Compte tenu du déficit des régimes de retraite et de son aggravation attendue dans les prochaines années, la question des compensations financières s’est immanquablement posée. Le gouvernement a proposé de faire contribuer les actuels retraités par une sous-indexation de leurs pensions. Au nom d’une solidarité de corps, ils seront ainsi appelés à financer le départ anticipé des futurs retraités.

Le gouvernement a également proposé dans le projet de loi de financement de la Sécurité sociale d’augmenter les taxes sur les complémentaires santé. Ce filon souvent utilisé dans le passé est un impôt déguisé sur les assurés et notamment les retraités qui par définition ne peuvent pas compter sur une couverture collective.

Les groupes parlementaires ayant comme ligne d’horizon la prochaine élection présidentielle ont rejeté les propositions du gouvernement, préférant de taxer l’épargne à travers une hausse de la CSG et la création d’un impôt sur la fortune dite improductive.

Le coût de la suspension apparaît limité : une centaine de millions d’euros en 2026, puis 1,4 milliard d’euros en 2027. La génération 1964, qui n’aurait logiquement dû partir à la retraite qu’à partir du 1er janvier 2027, pourra, pour ses membres nés dans les premiers mois de l’année, liquider ses droits dès la fin de 2026. Cela concerne, dans les faits, peu d’assurés, d’autant qu’ils doivent, pour ce faire, avoir cotisé au moins 170 trimestres.

Dans les prochaines années, les départs à la retraite toucheront des personnes au niveau d’études plus élevé, entrées plus tardivement sur le marché du travail que leurs aînés. La durée de cotisation jouera donc un rôle de plus en plus déterminant. Celle-ci a augmenté depuis 1993 bien plus vite que l’âge légal : cinq années pour la première, contre deux ans et neuf mois pour le second.
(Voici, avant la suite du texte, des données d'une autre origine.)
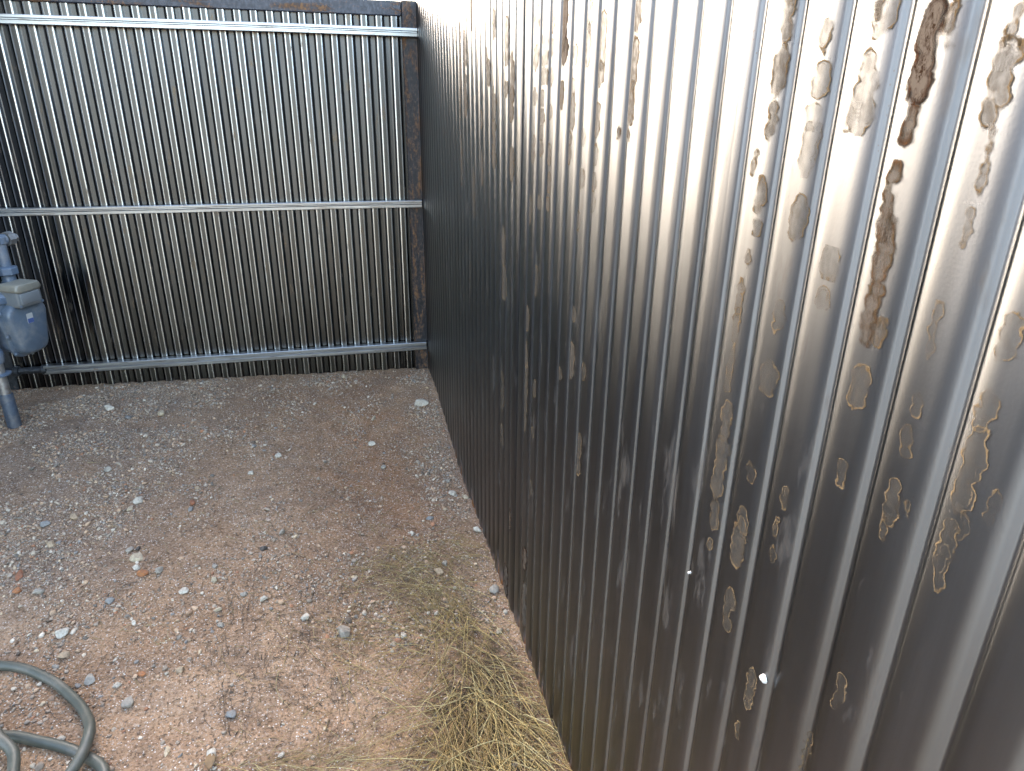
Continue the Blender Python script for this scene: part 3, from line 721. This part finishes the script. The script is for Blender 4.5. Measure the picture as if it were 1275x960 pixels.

En pratique, les cadres sont appelés à partir bien au-delà de 62 ans pour bénéficier d’une retraite à taux plein.

Si, aujourd’hui, environ 10 % des nouveaux retraités subissent une décote, ce ratio devrait progresser dans les années à venir. La question du pouvoir d’achat des futurs retraités pourrait donc se poser avec une acuité nouvelle. Il est de bon ton de souligner que leur niveau de vie reste, pour l’instant, supérieur à celui de la moyenne de la population, mais cet avantage est appelé à s’effriter. Supérieur de 2 % aujourd’hui, le pouvoir d’achat des retraités pourrait reculer de plus de 10 % d’ici le milieu du siècle. Avec les nouvelles règles de désindexation, cette érosion risque même d’être accélérée.

Les réformes accumulées depuis 1993 commencent à peser lourdement sur les revenus des retraités : calcul de la pension de base sur les 25 meilleures années au lieu des 10, désindexation par rapport au salaire moyen, allongement de la durée de cotisation, baisse du rendement des points des régimes complémentaires… Tout concourt à une diminution tendancielle des pensions.

Le législateur, l’exécutif et les corps constitués ont fait le choix du « non-travail » au prix d’une baisse du revenu des retraités, choix confirmé par la volonté de durcir les règles du cumul emploi-retraite. La tentation malthusienne est à l’œuvre, une fois encore. L’attrition semble être devenue la clef de voûte de l’action publique, alors qu’il serait au contraire indispensable d’augmenter le volume de travail afin de préserver le financement d’un système de protection sociale parmi les plus généreux au monde.

À ce titre, la volonté exprimée par certains parlementaires de supprimer le Plan d’Épargne Retraite montre qu’un immense travail de pédagogie reste à accomplir. Dans tous les pays occidentaux, les compléments par capitalisation bénéficient de régimes fiscaux incitatifs. Ces dispositifs s’adressent prioritairement à ceux dont les taux de remplacement (pensions/revenus d’activité) sont faibles. Par ailleurs, il ne faut pas oublier que l’épargne retraite constitue un levier crucial d’orientation de l’épargne vers les entreprises, qui ont des besoins de financement considérables pour préserver leur compétitivité.

Au lieu de s’épuiser dans des combats dépassés, il est urgent de retrouver les moyens de fortifier notre croissance et d’assurer le meilleur niveau de vie possible aux Français.